Saturday, March 17, 2012

Making Copies

Remember carbon paper? It came in four colors – blue, black, blue/black and red – at least those are the only colors I remember. I actually still have some stashed away in basic black. I saw it on sale someplace about ten years ago and decided to buy some before it became extinct. Of course, I am not sure what I thought I would do with it. As it turns out, I have found a few instances when I used it with a clipboard to make a handwritten receipt at the same time as the original purchase information. At that rate, I will be able to leave an almost full package for my grandchildren (Hmmh.. maybe I should tell them what is for. )

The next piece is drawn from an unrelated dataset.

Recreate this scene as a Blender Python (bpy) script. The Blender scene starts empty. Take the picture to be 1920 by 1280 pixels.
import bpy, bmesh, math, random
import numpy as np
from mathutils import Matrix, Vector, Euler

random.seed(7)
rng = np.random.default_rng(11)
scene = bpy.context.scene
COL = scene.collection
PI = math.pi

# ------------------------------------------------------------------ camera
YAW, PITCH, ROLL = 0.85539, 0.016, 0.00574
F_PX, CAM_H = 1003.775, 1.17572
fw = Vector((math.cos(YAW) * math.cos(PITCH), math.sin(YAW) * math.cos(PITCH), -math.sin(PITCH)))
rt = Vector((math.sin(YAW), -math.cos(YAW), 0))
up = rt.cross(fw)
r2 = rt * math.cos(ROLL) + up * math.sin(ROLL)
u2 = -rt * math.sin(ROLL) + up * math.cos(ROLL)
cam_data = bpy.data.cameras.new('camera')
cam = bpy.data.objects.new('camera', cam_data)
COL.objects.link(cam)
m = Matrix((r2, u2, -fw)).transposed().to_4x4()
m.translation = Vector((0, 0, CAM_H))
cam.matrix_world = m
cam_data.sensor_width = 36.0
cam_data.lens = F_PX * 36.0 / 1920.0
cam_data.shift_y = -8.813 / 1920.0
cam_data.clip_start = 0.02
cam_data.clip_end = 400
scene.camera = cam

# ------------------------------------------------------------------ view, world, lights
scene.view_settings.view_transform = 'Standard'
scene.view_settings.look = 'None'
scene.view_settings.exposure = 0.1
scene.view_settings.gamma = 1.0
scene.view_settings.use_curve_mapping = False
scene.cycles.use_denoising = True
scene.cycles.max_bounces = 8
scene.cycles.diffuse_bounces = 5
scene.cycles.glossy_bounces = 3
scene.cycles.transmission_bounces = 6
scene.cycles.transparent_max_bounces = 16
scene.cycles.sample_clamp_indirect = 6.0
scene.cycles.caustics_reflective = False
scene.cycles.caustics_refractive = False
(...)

I remember typing with carbon paper. You could actually have 5 or 6 sheets of carbon paper if your copies were made on very thin onion-skin paper. But the copies on the top were darker than the ones on the bottom. So, the most “worthy” copied recipients got the darkest copies.

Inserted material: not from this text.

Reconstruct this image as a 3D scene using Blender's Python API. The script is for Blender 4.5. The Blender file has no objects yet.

Of course, typing using carbon paper was not for anyone prone to typos. The process for making a correction was no fun. First, you would tear off as many small slips of paper as you had carbons. You would then go to the last carbon and erase the error with a special typing eraser with a little stiff brush on opposite end from the eraser (my favorite brand was a soft green color). You used the brush to get rid of the erasure fragments. Then you would move to the next sheet and insert a small piece of paper behind the carbon so the pressure you apply in making the erasure will not smear the page behind it. Once you have erased all of the copies and the original, you would hit the correct key and hope the erasure is not too noticeable.

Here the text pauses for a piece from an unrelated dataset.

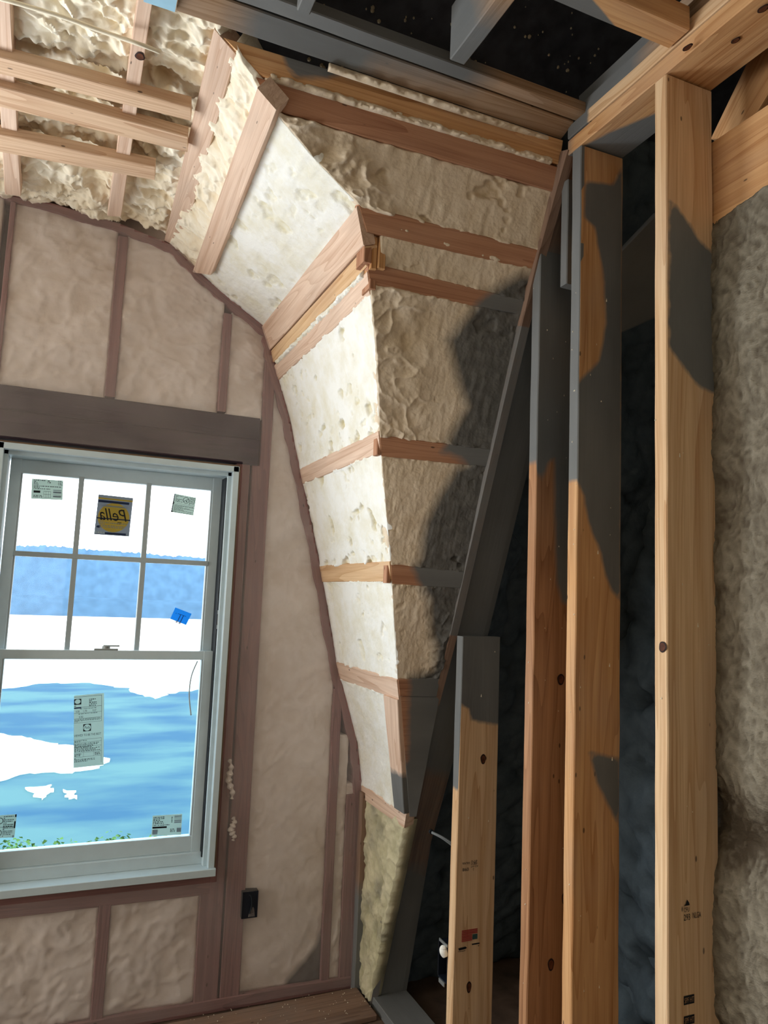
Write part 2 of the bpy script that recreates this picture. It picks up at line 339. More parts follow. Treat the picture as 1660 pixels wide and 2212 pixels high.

In grammar school, high school and even college, we got dittos – sometimes still wreaking of intoxicating fluid and damp to the touch, but always purple. The teachers could handwrite or type them on a Ditto master. Forever, I will associate the smell of Ditto fluid with the dreaded “pop quiz.”

For larger copy jobs, there was the fancier duplicating machine which printed out in black very quickly. This type machine was used by my professors and my sorority alike. I mastered the art of typing stencils, provided I had an adequate supply of stencil correction fluid – another memorable smell. It was hard to get the long stencil positioned just right and the ink pad properly saturated.

By the time I was in graduate school in 1968, the campus bookstore had a copier. It was a wonderful machine that spared me from using carbon paper. For certain papers, I need to keep a copy. For others, I had to submit multiple copies. Life was good!

When I got my first job out grad school, it was as Assistant Librarian a small college in the mid-west. The library had a copy machine and I was in charge of it. It was a Xerox 914 copier, the workhorse of the day. It was a very large box that stood on the floor. As with any copier, it was prone to misfeeds. Whenever there was a misfeed, we had to remove the shiny black drum, handling it carefully to avoid scratching it. Only certain staff members were qualified to exercise the care necessary for this delicate task.

We moved to California is 1971, and I longed for the convenience of a home copier. I purchased a used thermal copier (Thermofax machine). It would make copies and it would also laminate and make overhead transparencies
By the late 1970s when I worked at an independent school, there was a collection of Diito machines, duplicating machines, a copier and a thermal copier – not to mention access to a printing company. And we still used carbon paper sometimes!
In 1980, I was working in a new, small independent school. Someone gave us a strange copier that required us to make an intermediary sheet before making a copy. I never really liked that machine. We bought a Ditto machine and managed for quite a few years with what was referred to as “fuzzy facsimiles.”

In the ‘80s, ‘90s and into the 2000s, the thing to do was to rent a big fancy copier. At the school and later when I started my own business, the big copier was our salvation. We had different copiers made by different companies, but all them misfeed prone. Repairs required waiting for the “copier guy” and sometimes meant ordering a part and waiting several days. Still, we were making copies. We said goodbye to carbon paper, Dittos and the duplicating machine.

But when I took my business virtual in 2006, I dumped the rental copier. For what I was paying each month, I could buy a small copier that is still, to this date, working OK. It has been repaired a couple of times, but is functional.
These days, we also have all-in-ones --- we have three of them in the house and they all make copies – albeit slowly – especially if in color. The fax machine also makes copies. So, counting the copier, we have at least five ways to make copies. But we don’t make so many copies these days.

Most everything we do is saved digitally and never printed – much less copied. On the other hand, there is still the need to send out larger quantities of things to be printed. Instead of making copies, usually I send the file to a printer who makes the copies and send them wherever they are to go. That spares me of the challenges of collating and stapling.
But there is still that range between 2 and 25 copies where the simplest thing is to do it on the copier. This is the job I hate the most. My little copier is smart enough to collate, but it won’t staple.

I guess the next step for me with be to find a fast, small volume copier that collates. It better not mis-feed, but I bet it will. They all seem to misfeed.